§ **Instruction**
Lines containing the string "Blender" are to be counted. Write only how many there are.

━━━ Provided material

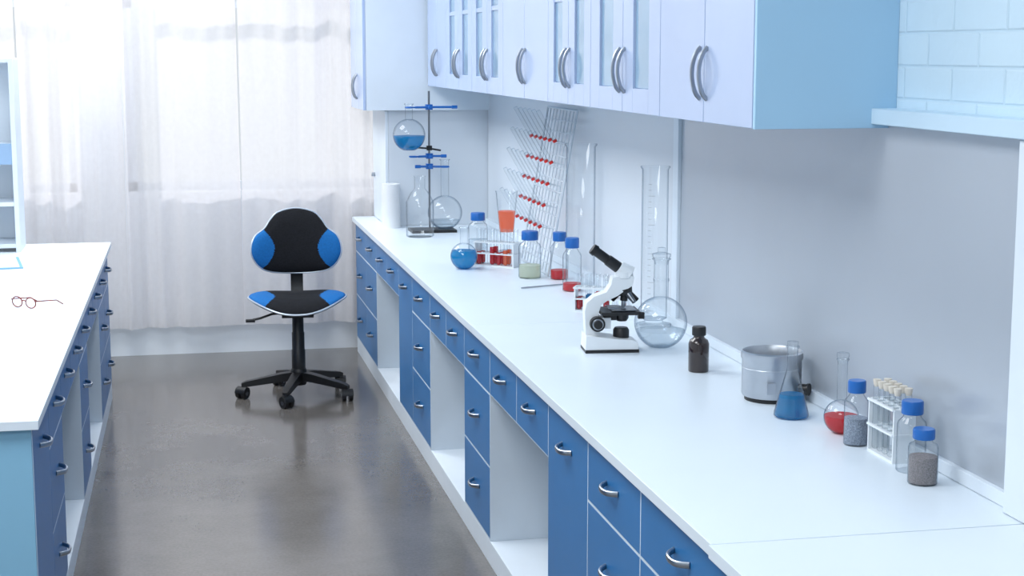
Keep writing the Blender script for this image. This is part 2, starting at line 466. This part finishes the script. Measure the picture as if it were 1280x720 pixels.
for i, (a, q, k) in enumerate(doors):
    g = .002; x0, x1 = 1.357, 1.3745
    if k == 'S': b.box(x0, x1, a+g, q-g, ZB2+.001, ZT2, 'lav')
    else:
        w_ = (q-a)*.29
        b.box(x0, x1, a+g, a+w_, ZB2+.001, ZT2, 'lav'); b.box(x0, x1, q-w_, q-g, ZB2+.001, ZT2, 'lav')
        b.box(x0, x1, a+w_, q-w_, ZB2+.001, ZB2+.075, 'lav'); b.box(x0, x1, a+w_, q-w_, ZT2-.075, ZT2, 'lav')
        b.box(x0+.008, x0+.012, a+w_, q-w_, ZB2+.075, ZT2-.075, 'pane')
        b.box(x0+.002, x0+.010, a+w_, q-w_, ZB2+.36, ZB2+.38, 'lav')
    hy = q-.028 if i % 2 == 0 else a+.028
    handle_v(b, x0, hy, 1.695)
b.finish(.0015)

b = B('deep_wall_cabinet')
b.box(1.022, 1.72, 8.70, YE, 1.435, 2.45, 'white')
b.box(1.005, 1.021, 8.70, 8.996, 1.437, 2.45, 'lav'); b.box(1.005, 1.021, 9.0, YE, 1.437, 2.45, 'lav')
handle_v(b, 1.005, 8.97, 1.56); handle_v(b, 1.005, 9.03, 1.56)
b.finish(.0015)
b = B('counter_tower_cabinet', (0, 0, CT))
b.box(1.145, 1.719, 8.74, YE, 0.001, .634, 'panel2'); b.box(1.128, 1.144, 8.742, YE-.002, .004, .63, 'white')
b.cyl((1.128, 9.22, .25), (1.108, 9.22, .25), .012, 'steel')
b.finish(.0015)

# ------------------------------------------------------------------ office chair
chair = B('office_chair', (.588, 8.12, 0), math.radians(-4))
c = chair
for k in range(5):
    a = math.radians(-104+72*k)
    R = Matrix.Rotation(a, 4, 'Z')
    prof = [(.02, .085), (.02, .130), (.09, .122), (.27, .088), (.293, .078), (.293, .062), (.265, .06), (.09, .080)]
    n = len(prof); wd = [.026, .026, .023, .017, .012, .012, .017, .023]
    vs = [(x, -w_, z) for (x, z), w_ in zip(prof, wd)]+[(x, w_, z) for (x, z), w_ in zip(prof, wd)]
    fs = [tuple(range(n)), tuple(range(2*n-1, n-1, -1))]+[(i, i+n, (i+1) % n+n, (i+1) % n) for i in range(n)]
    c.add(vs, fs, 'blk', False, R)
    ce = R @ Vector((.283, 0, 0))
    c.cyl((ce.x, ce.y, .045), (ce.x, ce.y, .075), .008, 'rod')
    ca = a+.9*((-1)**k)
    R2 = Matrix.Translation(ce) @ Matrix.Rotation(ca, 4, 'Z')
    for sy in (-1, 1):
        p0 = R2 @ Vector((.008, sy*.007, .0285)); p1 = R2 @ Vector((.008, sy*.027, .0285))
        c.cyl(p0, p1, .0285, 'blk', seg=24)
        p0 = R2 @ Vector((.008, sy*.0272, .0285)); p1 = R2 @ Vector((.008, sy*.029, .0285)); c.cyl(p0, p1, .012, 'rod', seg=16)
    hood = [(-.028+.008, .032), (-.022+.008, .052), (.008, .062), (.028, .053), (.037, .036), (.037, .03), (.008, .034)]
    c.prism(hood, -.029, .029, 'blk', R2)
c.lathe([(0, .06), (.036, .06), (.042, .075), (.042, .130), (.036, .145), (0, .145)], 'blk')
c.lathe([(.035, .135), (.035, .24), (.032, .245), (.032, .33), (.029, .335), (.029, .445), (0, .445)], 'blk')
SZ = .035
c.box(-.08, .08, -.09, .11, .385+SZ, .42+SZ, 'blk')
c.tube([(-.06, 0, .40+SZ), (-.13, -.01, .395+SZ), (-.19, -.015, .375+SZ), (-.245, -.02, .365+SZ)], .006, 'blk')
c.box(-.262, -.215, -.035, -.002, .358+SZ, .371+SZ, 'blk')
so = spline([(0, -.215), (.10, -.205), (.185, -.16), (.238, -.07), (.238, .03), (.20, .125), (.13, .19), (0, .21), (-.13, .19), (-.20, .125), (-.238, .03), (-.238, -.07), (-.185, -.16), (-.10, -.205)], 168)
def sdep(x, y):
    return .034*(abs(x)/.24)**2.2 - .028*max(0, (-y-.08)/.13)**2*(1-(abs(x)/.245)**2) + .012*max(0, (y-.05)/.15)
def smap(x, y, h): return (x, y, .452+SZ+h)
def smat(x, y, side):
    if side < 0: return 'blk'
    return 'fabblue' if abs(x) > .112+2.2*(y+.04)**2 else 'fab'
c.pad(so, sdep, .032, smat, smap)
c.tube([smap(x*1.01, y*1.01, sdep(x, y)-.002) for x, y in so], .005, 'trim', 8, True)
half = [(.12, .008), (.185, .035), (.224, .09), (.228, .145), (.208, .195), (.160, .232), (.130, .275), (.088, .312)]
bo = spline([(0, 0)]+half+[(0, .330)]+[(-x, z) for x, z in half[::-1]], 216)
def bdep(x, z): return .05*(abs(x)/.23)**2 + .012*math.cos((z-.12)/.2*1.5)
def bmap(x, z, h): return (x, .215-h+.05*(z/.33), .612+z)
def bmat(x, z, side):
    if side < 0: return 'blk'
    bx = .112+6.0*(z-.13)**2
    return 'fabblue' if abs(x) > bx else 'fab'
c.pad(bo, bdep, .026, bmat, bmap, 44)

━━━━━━
━━━ Provided material

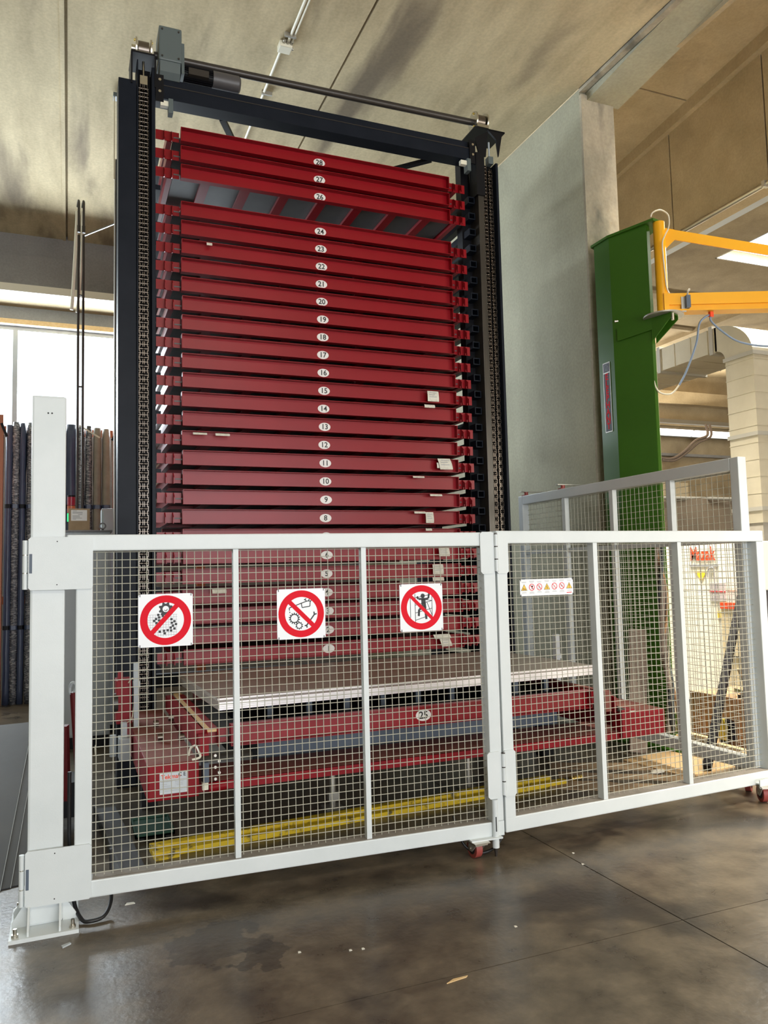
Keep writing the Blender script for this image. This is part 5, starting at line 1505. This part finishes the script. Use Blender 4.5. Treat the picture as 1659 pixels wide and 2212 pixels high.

━━━━━━
━━━ Provided material

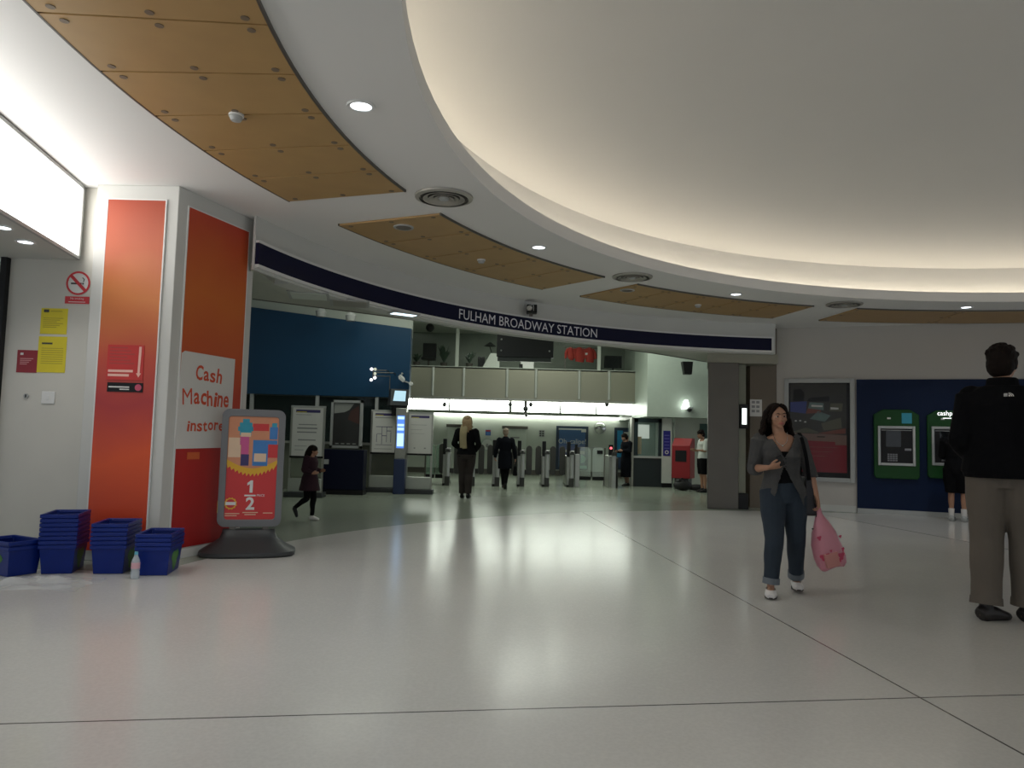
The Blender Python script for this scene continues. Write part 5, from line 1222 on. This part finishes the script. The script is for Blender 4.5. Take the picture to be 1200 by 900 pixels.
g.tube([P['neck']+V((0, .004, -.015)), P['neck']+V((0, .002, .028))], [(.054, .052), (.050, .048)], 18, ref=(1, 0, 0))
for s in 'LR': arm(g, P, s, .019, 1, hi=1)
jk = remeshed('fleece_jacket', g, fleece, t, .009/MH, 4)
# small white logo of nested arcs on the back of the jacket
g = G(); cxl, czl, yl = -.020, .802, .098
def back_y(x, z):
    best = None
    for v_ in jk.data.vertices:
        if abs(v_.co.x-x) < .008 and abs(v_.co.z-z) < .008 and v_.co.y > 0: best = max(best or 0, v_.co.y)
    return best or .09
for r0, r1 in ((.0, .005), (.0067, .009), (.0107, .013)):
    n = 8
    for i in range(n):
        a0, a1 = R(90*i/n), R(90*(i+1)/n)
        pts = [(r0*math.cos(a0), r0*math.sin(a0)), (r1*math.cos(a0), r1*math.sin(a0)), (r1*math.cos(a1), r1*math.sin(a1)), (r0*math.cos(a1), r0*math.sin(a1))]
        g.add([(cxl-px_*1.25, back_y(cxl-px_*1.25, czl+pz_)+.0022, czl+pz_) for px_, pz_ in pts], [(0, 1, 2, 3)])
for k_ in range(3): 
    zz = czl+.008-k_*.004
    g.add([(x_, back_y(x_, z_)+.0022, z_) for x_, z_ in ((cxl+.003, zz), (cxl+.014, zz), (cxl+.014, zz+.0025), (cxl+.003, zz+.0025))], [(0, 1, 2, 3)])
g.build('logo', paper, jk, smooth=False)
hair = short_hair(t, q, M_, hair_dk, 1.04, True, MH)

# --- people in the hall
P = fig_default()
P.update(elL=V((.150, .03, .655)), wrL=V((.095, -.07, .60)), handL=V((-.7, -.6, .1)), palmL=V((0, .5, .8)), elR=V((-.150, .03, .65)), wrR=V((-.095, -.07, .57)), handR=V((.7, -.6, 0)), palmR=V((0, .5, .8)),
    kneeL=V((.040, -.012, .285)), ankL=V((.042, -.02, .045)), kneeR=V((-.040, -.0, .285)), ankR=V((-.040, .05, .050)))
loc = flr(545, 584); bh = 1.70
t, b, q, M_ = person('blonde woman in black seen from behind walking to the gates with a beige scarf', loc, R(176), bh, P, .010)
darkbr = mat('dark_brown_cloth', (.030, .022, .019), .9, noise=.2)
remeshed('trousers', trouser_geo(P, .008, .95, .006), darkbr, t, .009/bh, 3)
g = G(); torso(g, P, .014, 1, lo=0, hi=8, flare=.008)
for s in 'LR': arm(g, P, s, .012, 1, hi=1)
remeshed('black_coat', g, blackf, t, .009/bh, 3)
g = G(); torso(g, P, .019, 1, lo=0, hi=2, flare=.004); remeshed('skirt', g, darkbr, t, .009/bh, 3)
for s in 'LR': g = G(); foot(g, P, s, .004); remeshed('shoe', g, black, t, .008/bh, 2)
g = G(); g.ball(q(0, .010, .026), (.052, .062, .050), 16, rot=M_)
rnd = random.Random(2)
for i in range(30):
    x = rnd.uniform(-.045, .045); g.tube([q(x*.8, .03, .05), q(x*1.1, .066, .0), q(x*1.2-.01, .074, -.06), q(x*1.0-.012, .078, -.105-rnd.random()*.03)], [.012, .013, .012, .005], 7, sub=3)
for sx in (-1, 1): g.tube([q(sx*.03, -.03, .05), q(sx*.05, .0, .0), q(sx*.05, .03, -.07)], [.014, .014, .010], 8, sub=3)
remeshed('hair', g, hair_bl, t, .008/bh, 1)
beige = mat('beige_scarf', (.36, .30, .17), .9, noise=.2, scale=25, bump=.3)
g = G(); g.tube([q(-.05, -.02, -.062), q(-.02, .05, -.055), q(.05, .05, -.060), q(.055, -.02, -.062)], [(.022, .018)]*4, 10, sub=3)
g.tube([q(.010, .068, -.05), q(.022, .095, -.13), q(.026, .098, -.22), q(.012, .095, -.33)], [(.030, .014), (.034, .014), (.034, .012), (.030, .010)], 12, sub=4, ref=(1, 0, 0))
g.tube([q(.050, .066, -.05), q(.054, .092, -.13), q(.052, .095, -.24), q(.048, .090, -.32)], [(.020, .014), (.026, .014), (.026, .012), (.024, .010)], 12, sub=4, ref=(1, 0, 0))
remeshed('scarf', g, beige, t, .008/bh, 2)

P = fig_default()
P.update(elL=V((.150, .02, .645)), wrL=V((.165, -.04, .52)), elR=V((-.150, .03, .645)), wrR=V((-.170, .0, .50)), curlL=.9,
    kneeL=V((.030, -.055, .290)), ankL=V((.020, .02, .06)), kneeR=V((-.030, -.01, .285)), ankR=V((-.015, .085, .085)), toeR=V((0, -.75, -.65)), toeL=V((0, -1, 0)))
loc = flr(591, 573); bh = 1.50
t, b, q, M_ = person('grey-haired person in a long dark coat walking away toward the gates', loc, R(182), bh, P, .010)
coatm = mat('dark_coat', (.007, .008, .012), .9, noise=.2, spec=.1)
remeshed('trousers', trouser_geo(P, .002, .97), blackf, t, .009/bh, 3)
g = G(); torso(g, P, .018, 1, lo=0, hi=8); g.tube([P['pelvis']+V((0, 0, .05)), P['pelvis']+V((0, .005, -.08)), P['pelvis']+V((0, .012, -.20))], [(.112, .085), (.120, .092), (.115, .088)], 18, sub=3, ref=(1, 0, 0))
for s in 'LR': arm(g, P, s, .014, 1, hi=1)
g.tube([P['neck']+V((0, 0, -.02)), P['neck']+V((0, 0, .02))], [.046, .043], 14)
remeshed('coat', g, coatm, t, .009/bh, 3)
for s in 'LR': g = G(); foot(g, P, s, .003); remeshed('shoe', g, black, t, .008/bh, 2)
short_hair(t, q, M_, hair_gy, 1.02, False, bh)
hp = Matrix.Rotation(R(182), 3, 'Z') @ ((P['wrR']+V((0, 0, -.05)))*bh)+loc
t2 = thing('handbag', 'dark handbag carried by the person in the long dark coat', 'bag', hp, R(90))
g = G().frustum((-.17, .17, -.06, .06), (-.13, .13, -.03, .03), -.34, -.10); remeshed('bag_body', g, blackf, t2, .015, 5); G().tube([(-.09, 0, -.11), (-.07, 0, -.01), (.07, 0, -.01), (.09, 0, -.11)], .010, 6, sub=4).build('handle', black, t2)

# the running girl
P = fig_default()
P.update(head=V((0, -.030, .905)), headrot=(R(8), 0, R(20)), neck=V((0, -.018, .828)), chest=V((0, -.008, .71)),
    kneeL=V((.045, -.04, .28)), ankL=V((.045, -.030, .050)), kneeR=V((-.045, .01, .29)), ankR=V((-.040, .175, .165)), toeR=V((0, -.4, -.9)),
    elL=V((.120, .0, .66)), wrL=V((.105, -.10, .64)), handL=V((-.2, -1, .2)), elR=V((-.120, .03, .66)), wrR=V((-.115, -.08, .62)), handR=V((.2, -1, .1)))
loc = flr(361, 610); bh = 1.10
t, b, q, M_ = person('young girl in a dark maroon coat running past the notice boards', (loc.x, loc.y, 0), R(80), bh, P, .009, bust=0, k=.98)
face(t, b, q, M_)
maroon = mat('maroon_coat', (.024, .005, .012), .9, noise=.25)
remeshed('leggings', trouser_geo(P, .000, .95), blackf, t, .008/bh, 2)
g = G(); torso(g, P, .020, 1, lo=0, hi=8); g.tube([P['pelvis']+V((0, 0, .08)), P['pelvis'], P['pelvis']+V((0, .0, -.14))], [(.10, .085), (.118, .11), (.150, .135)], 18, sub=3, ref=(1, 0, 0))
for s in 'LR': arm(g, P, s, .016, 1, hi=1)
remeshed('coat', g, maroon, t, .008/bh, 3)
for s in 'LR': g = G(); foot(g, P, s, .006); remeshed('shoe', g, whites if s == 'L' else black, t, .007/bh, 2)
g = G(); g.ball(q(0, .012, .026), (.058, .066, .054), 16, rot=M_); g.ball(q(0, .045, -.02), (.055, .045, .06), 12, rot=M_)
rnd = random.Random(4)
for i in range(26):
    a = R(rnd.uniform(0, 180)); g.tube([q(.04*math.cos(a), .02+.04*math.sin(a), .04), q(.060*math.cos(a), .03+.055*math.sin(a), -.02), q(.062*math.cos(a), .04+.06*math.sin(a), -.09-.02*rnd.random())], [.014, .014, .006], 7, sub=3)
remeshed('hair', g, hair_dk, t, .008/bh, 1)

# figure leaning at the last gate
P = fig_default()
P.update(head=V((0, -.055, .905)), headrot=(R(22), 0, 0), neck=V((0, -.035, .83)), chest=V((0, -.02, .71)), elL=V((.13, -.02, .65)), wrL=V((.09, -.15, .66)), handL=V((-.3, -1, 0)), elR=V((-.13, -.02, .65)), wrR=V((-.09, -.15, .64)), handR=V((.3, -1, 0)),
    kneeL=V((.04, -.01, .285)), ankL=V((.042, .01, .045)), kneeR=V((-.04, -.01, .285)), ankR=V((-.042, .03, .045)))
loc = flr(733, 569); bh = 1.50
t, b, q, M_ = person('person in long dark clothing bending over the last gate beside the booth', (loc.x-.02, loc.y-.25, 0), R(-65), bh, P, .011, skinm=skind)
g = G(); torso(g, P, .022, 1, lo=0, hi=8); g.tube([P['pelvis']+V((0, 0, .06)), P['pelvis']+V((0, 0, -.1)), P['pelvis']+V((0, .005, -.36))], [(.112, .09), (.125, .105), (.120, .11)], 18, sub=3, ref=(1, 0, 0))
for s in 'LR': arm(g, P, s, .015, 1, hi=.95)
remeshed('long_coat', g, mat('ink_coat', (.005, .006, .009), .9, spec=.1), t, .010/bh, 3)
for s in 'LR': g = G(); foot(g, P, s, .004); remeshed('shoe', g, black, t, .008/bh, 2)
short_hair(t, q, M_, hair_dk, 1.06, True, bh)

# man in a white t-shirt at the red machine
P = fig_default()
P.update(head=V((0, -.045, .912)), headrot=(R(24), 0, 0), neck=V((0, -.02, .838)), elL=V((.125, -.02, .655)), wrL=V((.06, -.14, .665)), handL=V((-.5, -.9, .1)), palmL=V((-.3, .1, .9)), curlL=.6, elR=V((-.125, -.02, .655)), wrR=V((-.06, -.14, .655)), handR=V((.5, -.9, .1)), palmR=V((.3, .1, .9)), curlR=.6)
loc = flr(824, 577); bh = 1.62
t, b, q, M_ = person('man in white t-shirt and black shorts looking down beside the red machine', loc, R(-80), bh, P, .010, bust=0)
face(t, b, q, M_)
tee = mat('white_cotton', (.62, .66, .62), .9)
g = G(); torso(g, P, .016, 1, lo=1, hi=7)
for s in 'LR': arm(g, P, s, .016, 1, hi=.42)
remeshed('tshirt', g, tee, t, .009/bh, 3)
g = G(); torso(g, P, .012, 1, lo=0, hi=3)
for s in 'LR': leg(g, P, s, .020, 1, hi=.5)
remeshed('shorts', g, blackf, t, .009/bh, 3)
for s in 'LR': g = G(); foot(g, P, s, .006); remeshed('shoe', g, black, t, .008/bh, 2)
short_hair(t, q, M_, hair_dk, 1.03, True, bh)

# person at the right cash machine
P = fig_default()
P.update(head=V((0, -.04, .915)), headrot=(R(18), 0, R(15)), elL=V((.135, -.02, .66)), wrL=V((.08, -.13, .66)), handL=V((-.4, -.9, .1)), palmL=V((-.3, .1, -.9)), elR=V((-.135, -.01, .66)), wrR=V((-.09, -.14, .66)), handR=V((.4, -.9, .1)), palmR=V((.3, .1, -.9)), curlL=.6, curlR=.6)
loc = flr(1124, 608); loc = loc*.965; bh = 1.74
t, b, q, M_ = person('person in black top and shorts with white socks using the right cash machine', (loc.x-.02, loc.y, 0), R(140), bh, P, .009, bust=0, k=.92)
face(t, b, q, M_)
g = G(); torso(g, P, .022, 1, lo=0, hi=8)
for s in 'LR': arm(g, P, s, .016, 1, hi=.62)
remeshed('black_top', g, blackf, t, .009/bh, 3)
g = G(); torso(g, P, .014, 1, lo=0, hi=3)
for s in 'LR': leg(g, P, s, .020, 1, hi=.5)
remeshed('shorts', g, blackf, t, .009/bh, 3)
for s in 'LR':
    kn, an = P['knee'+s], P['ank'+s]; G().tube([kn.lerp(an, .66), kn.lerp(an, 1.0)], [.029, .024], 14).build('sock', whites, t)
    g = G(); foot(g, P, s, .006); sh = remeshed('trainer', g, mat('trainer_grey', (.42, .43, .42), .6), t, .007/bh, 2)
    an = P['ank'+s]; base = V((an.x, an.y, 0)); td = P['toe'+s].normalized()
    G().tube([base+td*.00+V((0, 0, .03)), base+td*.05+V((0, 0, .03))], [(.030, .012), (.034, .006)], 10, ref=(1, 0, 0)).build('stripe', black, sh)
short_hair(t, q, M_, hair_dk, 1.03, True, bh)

━━━━━━

§ **Result for this exercise**
3